Problem requirements> Look for "image" in each line of the entries, and return the matching lines.

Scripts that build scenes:
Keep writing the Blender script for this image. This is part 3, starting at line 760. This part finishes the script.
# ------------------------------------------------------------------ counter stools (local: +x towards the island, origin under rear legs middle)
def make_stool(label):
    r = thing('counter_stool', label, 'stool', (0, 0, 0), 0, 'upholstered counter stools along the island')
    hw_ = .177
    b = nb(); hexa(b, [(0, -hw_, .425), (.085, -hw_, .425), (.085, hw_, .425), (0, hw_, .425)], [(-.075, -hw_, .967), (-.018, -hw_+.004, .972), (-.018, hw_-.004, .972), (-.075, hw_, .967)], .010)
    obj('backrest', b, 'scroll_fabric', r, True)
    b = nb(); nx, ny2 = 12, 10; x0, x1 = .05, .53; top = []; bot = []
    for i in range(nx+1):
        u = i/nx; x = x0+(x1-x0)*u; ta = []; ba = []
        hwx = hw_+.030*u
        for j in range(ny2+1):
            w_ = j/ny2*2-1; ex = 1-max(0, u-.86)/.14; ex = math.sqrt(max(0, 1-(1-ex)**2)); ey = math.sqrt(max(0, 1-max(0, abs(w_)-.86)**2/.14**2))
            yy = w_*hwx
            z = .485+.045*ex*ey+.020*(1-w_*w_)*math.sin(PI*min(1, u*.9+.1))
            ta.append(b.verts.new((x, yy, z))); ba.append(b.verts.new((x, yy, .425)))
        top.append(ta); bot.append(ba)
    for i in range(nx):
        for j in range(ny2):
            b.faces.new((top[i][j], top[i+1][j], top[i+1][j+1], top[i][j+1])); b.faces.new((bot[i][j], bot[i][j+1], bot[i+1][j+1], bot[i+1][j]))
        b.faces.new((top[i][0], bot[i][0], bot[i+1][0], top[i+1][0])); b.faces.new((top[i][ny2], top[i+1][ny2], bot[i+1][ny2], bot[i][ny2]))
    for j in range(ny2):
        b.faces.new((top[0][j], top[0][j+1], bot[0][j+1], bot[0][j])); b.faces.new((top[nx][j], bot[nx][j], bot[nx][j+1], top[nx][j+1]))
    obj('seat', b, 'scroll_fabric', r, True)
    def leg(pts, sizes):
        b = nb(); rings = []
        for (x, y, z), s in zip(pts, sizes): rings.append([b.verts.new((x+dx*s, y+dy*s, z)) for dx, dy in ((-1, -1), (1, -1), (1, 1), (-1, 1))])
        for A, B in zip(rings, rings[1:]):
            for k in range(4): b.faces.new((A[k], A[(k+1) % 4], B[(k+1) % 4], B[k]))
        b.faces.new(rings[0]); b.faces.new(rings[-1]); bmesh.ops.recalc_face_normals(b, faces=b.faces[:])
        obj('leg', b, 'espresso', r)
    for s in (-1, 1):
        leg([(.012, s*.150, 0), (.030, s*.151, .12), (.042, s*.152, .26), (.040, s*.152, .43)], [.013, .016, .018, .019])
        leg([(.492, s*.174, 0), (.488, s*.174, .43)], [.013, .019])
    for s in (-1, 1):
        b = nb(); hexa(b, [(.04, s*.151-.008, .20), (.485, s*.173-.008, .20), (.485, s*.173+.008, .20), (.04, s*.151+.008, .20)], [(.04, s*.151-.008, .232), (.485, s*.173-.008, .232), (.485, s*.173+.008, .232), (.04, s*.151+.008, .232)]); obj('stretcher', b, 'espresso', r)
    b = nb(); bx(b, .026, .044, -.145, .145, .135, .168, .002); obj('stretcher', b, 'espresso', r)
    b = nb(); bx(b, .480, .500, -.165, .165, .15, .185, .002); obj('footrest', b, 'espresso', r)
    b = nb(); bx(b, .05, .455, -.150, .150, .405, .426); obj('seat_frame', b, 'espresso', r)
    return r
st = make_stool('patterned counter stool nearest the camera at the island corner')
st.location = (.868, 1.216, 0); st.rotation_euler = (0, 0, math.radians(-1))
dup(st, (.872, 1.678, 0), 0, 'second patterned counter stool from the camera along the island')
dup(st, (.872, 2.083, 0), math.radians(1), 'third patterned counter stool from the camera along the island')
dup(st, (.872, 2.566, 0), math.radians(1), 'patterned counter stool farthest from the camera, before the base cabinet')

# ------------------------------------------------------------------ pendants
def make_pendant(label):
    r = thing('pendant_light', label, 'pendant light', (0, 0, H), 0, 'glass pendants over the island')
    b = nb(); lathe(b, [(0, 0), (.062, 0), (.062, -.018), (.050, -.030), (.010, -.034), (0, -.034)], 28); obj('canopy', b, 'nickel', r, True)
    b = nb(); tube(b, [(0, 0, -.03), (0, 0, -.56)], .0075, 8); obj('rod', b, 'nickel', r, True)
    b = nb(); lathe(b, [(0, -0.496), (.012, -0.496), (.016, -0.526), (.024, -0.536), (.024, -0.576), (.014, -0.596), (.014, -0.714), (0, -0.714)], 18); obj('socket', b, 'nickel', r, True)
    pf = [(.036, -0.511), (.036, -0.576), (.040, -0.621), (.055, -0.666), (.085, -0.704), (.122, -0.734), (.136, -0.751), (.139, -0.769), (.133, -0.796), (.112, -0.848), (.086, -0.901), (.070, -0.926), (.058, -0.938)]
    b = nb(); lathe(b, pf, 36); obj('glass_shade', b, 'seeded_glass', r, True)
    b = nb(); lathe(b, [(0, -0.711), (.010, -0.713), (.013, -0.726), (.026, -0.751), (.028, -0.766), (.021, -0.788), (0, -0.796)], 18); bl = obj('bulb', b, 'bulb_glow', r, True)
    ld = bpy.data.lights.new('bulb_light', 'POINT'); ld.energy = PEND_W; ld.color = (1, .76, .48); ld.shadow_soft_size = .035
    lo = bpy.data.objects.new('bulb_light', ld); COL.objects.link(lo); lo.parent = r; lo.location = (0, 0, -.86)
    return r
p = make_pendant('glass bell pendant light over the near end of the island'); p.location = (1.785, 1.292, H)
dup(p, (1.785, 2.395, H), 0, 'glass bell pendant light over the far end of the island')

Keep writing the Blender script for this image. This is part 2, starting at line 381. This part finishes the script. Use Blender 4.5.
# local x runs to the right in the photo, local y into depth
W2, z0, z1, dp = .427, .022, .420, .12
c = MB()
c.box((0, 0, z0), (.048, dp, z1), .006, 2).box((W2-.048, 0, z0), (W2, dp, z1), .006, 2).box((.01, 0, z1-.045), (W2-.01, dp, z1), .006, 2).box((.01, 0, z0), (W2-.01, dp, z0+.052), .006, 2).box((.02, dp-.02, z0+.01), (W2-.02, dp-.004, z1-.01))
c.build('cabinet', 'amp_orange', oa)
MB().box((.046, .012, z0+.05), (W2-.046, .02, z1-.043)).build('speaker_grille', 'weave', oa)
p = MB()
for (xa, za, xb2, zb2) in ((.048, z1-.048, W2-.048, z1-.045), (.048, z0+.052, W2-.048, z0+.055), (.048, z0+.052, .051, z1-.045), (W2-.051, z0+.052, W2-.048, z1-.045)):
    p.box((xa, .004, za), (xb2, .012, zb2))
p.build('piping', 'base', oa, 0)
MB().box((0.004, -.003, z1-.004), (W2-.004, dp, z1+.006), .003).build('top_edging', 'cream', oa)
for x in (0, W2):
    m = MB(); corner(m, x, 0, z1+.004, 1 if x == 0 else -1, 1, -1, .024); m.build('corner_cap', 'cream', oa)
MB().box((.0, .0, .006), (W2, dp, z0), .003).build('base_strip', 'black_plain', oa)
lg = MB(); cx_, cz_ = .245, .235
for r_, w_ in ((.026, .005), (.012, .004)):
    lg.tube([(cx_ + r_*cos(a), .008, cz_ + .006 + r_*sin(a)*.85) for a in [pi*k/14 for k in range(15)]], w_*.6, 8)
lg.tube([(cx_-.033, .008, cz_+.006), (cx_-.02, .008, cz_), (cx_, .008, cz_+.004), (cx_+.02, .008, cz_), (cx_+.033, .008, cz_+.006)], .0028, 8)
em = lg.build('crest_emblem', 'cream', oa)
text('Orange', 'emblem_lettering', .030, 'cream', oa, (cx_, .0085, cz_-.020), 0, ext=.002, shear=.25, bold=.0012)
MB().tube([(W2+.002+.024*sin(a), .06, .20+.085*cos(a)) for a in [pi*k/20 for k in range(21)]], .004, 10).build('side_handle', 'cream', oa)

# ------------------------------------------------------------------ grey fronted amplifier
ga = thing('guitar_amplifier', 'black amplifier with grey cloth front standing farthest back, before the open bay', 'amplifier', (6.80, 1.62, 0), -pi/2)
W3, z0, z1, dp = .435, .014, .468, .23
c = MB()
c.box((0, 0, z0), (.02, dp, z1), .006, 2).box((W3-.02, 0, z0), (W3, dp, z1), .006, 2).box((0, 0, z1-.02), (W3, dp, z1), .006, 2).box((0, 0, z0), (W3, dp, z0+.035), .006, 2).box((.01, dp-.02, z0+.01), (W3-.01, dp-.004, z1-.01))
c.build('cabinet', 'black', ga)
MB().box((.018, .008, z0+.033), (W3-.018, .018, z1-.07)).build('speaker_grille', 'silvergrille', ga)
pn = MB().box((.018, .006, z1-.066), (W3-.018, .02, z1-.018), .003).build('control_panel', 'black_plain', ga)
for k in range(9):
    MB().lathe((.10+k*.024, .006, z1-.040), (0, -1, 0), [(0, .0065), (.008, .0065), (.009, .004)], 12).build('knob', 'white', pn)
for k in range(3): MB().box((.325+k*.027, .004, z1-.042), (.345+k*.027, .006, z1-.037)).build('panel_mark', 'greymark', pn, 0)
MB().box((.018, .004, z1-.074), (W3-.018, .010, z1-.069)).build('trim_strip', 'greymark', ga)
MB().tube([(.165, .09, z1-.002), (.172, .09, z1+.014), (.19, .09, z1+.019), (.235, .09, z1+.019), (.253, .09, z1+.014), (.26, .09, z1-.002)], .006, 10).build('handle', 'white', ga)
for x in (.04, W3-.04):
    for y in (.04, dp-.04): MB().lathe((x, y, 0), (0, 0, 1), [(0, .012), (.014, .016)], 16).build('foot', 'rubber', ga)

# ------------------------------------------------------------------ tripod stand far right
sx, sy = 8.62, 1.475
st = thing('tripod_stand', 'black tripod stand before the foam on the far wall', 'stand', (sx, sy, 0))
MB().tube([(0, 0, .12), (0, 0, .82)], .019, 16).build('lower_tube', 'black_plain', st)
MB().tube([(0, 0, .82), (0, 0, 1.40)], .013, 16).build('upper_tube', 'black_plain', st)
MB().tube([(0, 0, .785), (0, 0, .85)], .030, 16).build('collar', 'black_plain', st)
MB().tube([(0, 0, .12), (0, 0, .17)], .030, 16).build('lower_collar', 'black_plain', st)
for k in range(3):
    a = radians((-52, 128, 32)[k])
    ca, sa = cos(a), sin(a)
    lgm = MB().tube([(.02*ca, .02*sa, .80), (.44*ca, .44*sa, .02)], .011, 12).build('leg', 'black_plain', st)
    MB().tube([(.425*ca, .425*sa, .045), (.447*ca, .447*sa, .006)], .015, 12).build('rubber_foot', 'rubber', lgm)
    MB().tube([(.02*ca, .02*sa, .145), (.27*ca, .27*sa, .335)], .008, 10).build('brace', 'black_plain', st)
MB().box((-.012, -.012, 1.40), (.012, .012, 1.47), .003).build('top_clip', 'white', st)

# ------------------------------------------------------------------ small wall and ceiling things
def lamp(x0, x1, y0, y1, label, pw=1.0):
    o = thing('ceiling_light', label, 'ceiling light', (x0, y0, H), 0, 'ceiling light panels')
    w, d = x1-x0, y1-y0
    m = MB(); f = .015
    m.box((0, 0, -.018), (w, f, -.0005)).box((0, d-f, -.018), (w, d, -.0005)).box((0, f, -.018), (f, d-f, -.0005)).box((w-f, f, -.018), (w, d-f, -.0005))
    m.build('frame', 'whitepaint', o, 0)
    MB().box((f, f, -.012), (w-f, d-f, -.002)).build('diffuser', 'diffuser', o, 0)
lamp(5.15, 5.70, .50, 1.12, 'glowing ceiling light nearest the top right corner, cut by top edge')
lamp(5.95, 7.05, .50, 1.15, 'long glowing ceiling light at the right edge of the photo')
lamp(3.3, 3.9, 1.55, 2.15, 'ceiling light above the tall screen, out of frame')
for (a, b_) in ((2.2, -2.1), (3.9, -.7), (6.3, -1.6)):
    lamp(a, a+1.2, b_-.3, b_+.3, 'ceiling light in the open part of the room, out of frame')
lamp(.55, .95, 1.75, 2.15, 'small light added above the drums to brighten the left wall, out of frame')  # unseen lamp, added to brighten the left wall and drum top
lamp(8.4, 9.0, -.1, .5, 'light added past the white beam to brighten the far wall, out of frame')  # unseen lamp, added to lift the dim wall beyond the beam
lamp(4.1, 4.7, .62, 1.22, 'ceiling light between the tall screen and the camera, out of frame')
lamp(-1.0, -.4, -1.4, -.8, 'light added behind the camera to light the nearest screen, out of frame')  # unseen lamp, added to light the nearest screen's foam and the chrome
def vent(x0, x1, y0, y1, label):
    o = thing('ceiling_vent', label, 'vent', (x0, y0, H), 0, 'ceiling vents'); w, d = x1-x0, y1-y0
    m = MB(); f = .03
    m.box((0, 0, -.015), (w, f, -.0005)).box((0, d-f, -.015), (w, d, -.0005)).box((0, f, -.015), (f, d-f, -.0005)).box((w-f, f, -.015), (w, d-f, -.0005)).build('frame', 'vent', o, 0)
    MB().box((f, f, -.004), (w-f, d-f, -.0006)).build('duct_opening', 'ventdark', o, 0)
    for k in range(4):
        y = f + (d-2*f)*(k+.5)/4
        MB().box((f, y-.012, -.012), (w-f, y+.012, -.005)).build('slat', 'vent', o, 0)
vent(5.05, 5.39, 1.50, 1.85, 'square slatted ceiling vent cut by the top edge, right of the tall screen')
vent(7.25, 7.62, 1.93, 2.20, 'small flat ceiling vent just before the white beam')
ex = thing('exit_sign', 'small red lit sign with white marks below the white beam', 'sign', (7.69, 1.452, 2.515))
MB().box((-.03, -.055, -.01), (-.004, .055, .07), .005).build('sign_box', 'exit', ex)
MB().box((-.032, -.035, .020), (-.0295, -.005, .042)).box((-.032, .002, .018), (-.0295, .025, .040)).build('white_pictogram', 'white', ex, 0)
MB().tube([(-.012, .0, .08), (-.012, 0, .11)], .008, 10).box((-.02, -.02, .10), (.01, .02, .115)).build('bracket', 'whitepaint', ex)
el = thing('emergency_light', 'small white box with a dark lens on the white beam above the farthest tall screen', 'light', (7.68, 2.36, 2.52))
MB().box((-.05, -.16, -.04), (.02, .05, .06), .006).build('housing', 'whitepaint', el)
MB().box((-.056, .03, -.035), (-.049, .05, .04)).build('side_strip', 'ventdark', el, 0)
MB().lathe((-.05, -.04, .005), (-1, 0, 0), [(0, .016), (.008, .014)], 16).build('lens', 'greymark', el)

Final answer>
Keep writing the Blender script for this image. This is part 3, starting at line 760. This part finishes the script.
Keep writing the Blender script for this image. This is part 2, starting at line 381. This part finishes the script. Use Blender 4.5.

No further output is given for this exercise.